先週の週刊朝日に、ちょうどシェールガスの話が出ていまして、これは600年使用できる埋蔵量があると。太陽光発電は高くて話にならないし、100年単位で考えたら、原発は壊れる可能性があるので、とりあえずシェールガスでやるしかないだろうと。
東大で美学教えていた、今道友信さん亡くなりましたね。
旧仮名遣いなんてするから、最終講義の時、左翼学生が入って来て、講義中止になったんですよ。

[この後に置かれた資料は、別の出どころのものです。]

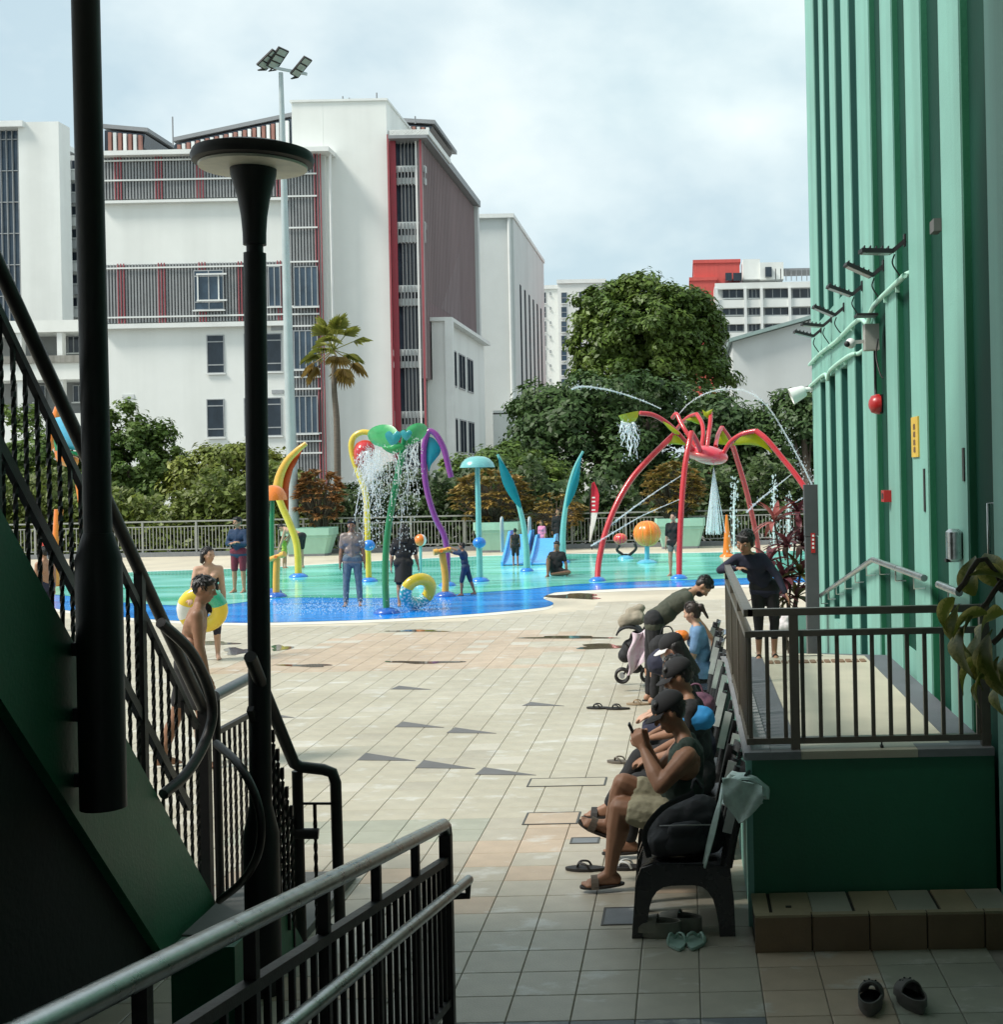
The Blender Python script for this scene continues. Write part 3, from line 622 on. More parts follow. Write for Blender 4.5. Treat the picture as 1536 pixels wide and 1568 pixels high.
# ================================================================ RAMP RAILING in the foreground
rr = thing('ramp_railing', 'foreground ramp railing with two worn steel handrails and dark pickets', 'railing', (-1.06, 4.5, 0))
XR = -1.06
def rz(y): return 1.02+(5.6-y)*.175
q = MB(); q.tube([(XR, 1.1, rz(1.1)), (XR, 5.55, rz(5.55)), (XR, 5.597, rz(5.6)-.012), (XR, 5.61, rz(5.6)-.05)], .027, 16); q.part('top_rail', M_chrome, rr, 60)
q = MB(); q.tube([(XR+.09, 1.1, rz(1.1)-.255), (XR+.09, 5.62, rz(5.62)-.245)], .022, 16); q.part('lower_handrail', M_chrome, rr, 60)
q = MB(); q.tube([(XR+.09, 5.60, rz(5.6)-.245), (XR+.09, 5.60, rz(5.6)-.31), (XR+.0, 5.60, rz(5.6)-.31)], .017, 8); q.part('end_bracket', M_iron, rr, 60)
q = MB(); q.bar((XR, 1.1, rz(1.1)-.155), (XR, 5.6, rz(5.6)-.155), .035, .03); q.part('panel_rail', M_iron, rr)
q = MB(); q.bar((XR, 1.1, rz(1.1)-.76), (XR, 5.6, rz(5.6)-.76), .03, .03); q.part('panel_rail', M_iron, rr)
q = MB(); q.box((XR, 5.6, rz(5.6)/2-.02), (.05, .05, rz(5.6)-.05)); q.part('post', M_iron, rr)
for k in range(1, 8):
    y = 5.6-.62*k; q = MB(); q.box((XR, y, rz(y)-.45), (.03, .03, .86)); q.part('post', M_iron, rr)
pm = MB(); pm.bx(-.008, .008, -.008, .008, 0, .605); pmm = pm.mesh('picket', M_iron)
for k in range(44):
    y = 5.53-.1*k; o = bpy.data.objects.new('picket', pmm); COL.objects.link(o); o.parent = rr; o.location = V((XR, y, rz(y)-.76))-WL[rr.name]
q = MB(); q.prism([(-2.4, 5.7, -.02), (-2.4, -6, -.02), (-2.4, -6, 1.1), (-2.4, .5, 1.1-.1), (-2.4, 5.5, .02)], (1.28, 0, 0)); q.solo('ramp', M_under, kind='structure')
# ================================================================ BACKGROUND BUILDINGS
def fx(u0, v0, u1, v1, z):
    c = P((u0+u1)/2, (v0+v1)/2, z); k = z/FPX
    return c.x-(u1-u0)*k/2, c.x+(u1-u0)*k/2, c.z-(v1-v0)*k/2, c.z+(v1-v0)*k/2
def fbox(mb, u0, v0, u1, v1, yf, d, mi=0):
    x0, x1, z0, z1 = fx(u0, v0, u1, v1, yf); mb.bx(x0, x1, yf, yf+d, z0, z1, mi)
def fpart(name, m, par, u0, v0, u1, v1, yf, d, label=None):
    q = MB(); fbox(q, u0, v0, u1, v1, yf, d); return q.part(name, m, par, label=label)
def window(par, u0, v0, u1, v1, yf, vs=(.18, .78), hs=(), glass=M_glassdk, fr=M_frame):
    """recess look: frame proud of the wall, glass set back inside, sill below"""
    x0, x1, z0, z1 = fx(u0, v0, u1, v1, yf); w = .06; q = MB()
    q.bx(x0, x1, yf-.06, yf+.02, z1-w, z1); q.bx(x0, x1, yf-.06, yf+.02, z0, z0+w); q.bx(x0, x0+w, yf-.06, yf+.02, z0+w, z1-w); q.bx(x1-w, x1, yf-.06, yf+.02, z0+w, z1-w)
    for s in vs: z = z1-(z1-z0)*s; q.bx(x0+w, x1-w, yf-.055, yf+.015, z-.035, z+.035)
    for s in hs: x = x0+(x1-x0)*s; q.bx(x-.035, x+.035, yf-.057, yf+.013, z0+w, z1-w)
    o = q.part('window', fr, par); q = MB(); q.bx(x0+w, x1-w, yf-.03, yf+.0, z0+w, z1-w); q.part('pane', glass, o)
    q = MB(); q.bx(x0-.08, x1+.08, yf-.14, yf-.061, z0-.08, z0); q.part('sill', M_whitetrim, o)
    return o
def louvres(par, u0, v0, u1, v1, yf, pitch=.2, reds=(), rails=()):
    x0, x1, z0, z1 = fx(u0, v0, u1, v1, yf)
    q = MB(); q.bx(x0, x1, yf-.02, yf+.3, z0, z1); q.part('louvre_backing', M_louvreback, par)
    q = MB(); x = x0+pitch/2
    while x < x1: q.bx(x-.05, x+.05, yf-.16, yf-.04, z0, z1); x += pitch
    q.part('louvre_panel', M_louvre, par, kind='stuff')
    for u in reds:
        q = MB(); xr = P(u, (v0+v1)/2, yf).x
        for k in (-1, 0, 1): q.tube([(xr+k*.19, yf-.22, z0-.05), (xr+k*.19, yf-.22, z1+.05)], .04, 6)
        q.part('red_tubes', M_redtube, par)
    for v in rails:
        zz = P((u0+u1)/2, v, yf).z; q = MB(); q.bx(x0, x1, yf-.30, yf-.24, zz-.05, zz+.05); q.part('rail', M_whitetrim, par)
ZB = 84.0
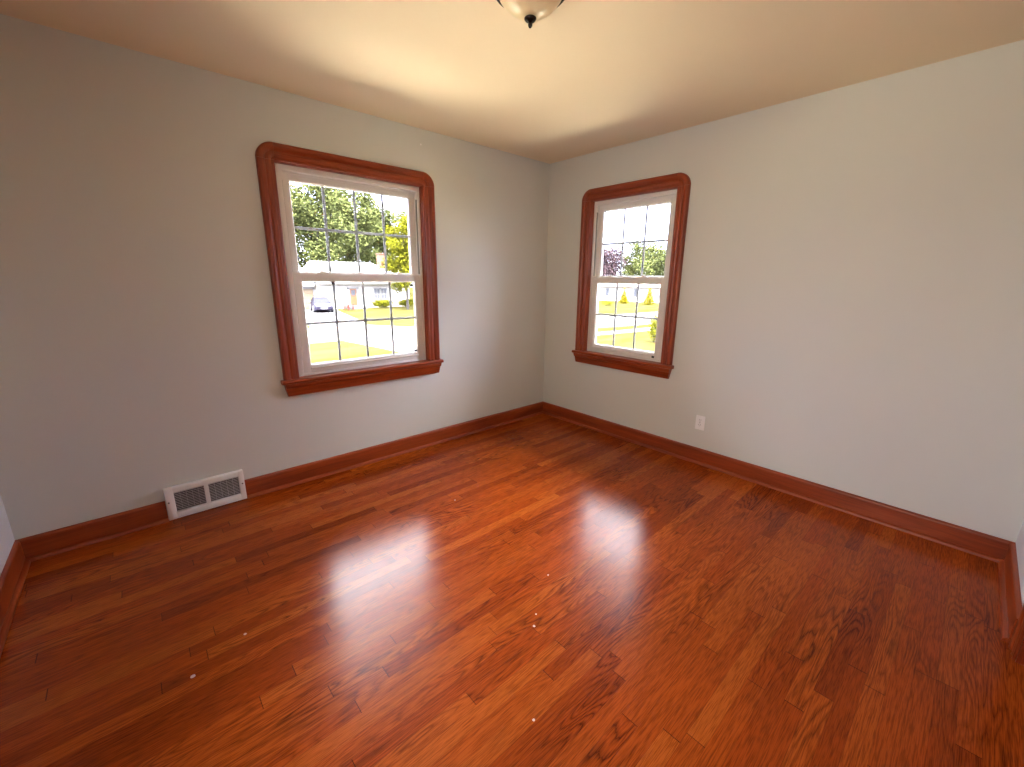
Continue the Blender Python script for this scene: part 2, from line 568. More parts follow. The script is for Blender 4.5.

投稿: oki | 2012/10/16 22:02

okiさん

シェールガスがエネルギー源として有望だし、地政学的地図も激変するのでしょう。
しかし、石油もだけど、地下資源を膨大な量、採掘することの環境への影響は、もっと関心を払ってしかるべきと考えます。

今道友信さんが亡くなられた。
東大卒のokiさんには、同氏は特に関心があったのでしょうね。
講義も受けたことがある?
小生は、一冊くらい、読んだかなーという程度。不勉強です。


丸谷才一さんとか若松孝二さんとかが亡くなられましたね。
特に若松孝二さんなど、日活ロマンポルノ系の映画は学生時代など、結構、観ました。
反骨の映画作家。
時代は容赦なく移り変わります。
現役だった人間も退役し、やがて娑婆を離れ去る。